Israel holds around 8,000 Palestinians in its prisons, 3,000 of whom were detained since the October 7 attacks, Al Jazeera reported. Nearly every family in the West Bank has had a relative detained at one point, according to BBC News.

The NGO Palestinian Prisoners' Club said that Israel had told the families of released prisoners that they could be fined around 70,000 shekels ($18,740) for sharing sweets to celebrate their loved ones' return, speaking to reporters, or having guests over.

One of the Palestinian prisoners released was 24-year-old Marah Bakeer, who was 16 when she was arrested for allegedly attempting to stab an Israeli soldier, something she and her family deny. Israeli forces shot her in the arm and hand 12 times before her arrest.

"I'm very happy of course, but I feel devastated by how that deal was reached… at the cost of our brothers' and sisters' lives in Gaza," Bakeer said.

The Israeli attack on Gaza has killed more than 14,800 people, around 10,000 of them women and children. This means Israel has killed women and children at a rate that outstrips the deadliest conflicts of the 21st century, The New York Times reported Saturday. More than double the number of women and children have been killed in Gaza in nearly two months of fighting than have been reported killed in Ukraine in two years. Using women and children as a conservative stand-in for overall civilian deaths would mean more civilians have died during these two months than were killed by U.S. forces in the first year of the Iraq War, and nearly as many as the 12,400 estimated killed by the U.S. and its allies during nearly two decades of war in Afghanistan.

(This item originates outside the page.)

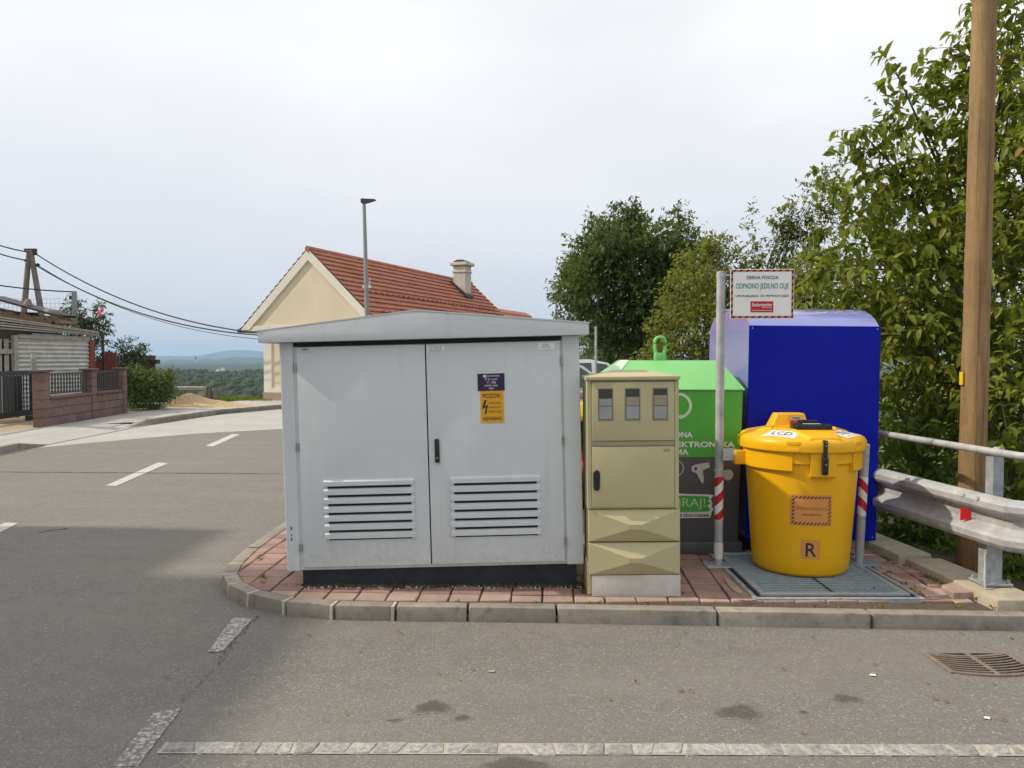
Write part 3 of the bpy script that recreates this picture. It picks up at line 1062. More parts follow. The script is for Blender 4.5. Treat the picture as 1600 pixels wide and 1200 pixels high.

"It's beyond anything that I've seen in my career," Marc Garlasco, a former Pentagon senior intelligence analyst who now advises the Dutch organization PAX, told the Times, adding that, for a comparison, one may "have to go back to Vietnam, or the Second World War."

The bombardment has also destroyed or damaged more than 60,000 buildings, and some Gazans used the pause in the fighting to return to their homes and survey the damage.

"Our home is destroyed, nothing remains standing. And most of the ducks and chickens were eaten by hungry street dogs," one older woman told Al Jazeera. "This is not a war; it is a genocide."